▶ [The problem] Each line below either holds the string "script" or doesn't. Count those that do and give only the number.

# start of Given data

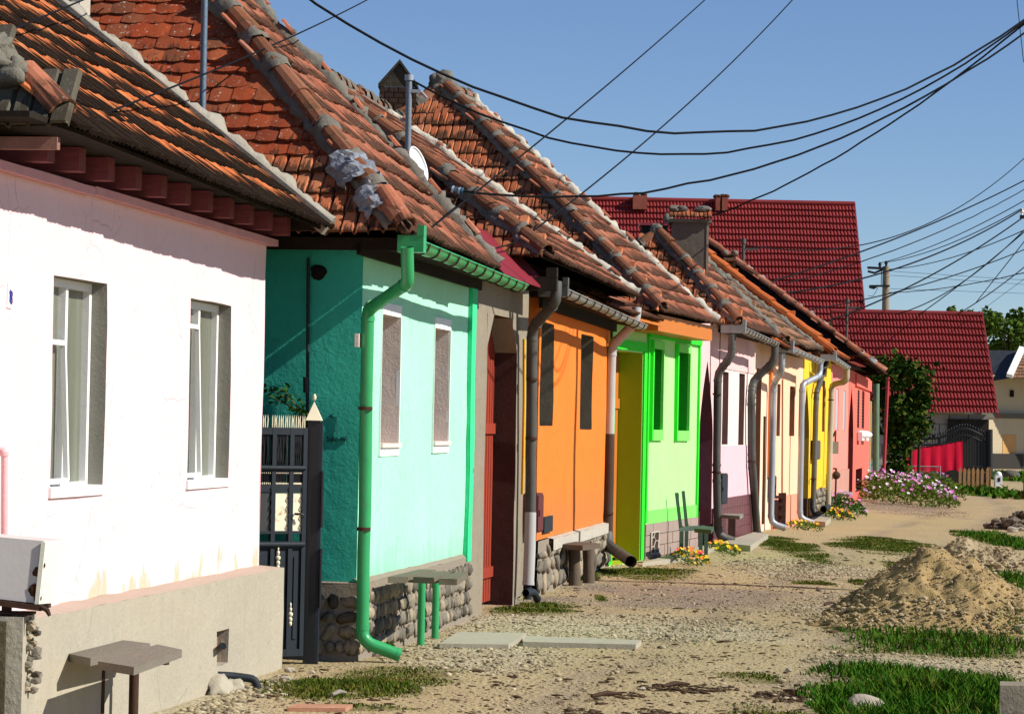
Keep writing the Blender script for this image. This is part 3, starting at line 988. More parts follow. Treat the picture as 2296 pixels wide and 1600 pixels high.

# end of Given data
# start of Given data

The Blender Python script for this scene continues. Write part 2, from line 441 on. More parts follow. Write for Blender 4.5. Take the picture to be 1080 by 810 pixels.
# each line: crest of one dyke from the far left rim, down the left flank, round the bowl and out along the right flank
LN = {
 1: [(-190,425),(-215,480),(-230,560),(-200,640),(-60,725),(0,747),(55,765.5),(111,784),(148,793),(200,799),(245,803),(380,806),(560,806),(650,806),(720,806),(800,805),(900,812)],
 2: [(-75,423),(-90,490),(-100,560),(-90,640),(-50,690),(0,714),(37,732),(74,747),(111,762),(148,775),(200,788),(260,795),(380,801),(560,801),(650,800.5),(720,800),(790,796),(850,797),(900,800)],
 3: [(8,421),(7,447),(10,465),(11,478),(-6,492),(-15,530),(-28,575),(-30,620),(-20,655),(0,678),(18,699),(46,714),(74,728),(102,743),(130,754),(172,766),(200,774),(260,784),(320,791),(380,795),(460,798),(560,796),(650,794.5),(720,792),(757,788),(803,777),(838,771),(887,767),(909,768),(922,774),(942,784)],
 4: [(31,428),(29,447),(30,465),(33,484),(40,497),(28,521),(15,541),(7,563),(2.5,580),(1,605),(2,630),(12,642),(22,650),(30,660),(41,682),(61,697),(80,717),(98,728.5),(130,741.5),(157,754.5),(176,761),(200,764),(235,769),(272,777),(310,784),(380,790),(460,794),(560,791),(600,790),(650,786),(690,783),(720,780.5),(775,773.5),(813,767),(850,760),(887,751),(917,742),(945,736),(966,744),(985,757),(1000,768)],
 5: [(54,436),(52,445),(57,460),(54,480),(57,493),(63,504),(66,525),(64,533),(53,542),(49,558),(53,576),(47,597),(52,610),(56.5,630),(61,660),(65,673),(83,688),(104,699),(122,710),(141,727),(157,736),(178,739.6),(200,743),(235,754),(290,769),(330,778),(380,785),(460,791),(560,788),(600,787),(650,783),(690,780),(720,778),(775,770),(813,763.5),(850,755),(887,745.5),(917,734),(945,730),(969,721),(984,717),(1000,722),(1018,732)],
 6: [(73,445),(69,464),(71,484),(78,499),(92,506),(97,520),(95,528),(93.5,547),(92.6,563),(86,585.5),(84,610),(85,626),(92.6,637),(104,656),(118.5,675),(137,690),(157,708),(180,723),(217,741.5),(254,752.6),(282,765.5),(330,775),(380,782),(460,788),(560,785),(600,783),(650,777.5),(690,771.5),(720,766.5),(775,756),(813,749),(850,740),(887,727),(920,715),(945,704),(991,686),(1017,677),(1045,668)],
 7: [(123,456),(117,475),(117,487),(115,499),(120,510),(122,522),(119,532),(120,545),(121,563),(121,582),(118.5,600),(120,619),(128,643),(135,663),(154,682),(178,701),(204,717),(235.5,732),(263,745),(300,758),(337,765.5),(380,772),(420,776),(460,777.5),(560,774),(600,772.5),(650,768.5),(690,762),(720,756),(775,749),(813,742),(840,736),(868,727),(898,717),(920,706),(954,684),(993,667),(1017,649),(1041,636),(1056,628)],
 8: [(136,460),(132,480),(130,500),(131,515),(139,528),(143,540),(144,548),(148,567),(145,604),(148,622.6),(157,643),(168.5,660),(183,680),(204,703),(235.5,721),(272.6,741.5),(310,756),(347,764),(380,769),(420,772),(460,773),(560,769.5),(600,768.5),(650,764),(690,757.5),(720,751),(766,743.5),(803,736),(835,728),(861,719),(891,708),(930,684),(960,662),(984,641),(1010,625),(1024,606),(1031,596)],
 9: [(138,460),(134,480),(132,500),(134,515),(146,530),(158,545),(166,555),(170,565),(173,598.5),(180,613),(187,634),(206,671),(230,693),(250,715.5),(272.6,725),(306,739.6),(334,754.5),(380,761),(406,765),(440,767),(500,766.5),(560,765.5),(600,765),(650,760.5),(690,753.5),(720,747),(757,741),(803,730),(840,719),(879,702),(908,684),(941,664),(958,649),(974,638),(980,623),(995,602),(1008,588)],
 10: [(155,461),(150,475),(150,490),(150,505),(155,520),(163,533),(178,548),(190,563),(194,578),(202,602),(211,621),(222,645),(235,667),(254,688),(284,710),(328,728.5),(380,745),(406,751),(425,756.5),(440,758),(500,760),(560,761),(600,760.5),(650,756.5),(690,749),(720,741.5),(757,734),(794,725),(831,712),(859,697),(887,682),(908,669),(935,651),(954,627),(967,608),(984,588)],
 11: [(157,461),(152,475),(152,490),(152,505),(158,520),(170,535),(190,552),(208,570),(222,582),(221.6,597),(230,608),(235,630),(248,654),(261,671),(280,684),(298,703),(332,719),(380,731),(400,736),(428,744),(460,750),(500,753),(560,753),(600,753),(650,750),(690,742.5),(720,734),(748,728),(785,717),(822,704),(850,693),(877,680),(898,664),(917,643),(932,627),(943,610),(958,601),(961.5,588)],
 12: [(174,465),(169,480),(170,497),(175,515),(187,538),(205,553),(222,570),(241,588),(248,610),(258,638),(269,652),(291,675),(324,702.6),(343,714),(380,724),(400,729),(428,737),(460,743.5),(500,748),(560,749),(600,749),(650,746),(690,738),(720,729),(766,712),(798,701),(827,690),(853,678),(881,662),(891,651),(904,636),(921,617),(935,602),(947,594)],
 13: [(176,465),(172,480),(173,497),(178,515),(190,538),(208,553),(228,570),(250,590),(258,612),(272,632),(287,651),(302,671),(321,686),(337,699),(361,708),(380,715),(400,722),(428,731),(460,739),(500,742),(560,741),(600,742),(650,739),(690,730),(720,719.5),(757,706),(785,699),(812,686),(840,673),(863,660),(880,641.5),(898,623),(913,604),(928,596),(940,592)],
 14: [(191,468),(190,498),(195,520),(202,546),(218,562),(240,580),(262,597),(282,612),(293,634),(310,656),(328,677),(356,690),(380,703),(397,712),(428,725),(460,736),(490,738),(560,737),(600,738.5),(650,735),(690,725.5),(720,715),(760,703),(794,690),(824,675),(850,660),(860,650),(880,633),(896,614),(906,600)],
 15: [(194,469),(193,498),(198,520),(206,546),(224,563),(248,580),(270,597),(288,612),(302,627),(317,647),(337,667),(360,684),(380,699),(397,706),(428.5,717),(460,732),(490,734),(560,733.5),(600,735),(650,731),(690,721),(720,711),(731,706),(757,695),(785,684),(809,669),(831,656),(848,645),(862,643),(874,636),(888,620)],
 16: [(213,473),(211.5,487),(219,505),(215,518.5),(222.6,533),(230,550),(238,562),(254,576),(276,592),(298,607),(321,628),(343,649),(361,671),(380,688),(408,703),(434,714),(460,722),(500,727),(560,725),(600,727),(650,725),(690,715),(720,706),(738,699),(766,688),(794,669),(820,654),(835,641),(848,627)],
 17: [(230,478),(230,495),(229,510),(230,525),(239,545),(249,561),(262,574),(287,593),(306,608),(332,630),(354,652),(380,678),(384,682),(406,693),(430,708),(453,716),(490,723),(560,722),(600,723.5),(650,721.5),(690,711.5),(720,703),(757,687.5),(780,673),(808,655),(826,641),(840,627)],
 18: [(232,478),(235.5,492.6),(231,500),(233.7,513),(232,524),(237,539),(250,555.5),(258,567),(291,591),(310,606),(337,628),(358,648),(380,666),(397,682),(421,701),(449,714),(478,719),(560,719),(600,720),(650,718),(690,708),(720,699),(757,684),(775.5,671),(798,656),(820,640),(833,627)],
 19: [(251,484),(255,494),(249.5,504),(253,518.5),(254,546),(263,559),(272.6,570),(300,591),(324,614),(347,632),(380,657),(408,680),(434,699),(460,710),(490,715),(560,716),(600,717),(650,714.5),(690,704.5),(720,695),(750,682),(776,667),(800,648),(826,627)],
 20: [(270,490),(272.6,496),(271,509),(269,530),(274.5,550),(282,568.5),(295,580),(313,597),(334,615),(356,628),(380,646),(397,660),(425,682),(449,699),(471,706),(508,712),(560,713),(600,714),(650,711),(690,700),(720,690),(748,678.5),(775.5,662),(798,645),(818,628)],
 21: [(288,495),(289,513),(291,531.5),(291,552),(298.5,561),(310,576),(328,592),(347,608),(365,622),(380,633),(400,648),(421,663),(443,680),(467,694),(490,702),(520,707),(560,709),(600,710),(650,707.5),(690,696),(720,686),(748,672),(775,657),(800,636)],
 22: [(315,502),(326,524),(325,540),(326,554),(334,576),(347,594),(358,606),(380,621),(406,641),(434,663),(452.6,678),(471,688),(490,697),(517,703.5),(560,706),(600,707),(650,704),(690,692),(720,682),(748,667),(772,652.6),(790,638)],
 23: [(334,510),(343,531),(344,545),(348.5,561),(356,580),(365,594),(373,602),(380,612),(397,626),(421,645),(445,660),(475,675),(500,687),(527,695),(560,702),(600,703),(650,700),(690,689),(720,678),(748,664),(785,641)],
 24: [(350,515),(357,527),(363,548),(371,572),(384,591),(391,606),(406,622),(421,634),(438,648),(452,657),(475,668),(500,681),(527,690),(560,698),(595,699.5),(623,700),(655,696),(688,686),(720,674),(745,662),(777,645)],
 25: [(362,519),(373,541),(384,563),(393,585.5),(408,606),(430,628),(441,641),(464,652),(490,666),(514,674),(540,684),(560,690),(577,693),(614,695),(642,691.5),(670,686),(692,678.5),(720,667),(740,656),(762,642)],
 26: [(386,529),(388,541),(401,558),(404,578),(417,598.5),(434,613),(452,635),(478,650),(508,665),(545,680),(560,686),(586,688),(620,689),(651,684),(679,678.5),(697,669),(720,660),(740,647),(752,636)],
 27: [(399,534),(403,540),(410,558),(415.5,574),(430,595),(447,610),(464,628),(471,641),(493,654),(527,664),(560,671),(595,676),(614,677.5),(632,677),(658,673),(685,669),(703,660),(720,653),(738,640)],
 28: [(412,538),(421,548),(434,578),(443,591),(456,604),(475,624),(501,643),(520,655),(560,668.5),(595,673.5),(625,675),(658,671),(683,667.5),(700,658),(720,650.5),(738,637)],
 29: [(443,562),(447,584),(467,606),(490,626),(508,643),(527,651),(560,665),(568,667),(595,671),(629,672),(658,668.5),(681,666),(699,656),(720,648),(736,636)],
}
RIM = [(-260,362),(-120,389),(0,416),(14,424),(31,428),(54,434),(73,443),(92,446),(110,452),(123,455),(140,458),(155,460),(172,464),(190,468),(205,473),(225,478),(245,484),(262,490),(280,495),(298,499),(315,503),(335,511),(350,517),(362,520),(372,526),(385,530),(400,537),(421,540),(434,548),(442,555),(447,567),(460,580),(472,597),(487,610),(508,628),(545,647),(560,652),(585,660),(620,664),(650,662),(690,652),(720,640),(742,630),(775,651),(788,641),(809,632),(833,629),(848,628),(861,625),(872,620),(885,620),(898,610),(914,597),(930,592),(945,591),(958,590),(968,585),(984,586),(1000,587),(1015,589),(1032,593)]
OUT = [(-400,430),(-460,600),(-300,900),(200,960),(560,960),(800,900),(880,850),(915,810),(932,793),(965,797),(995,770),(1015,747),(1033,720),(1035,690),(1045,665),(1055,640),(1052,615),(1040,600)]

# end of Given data

▶ [Problem solution] 2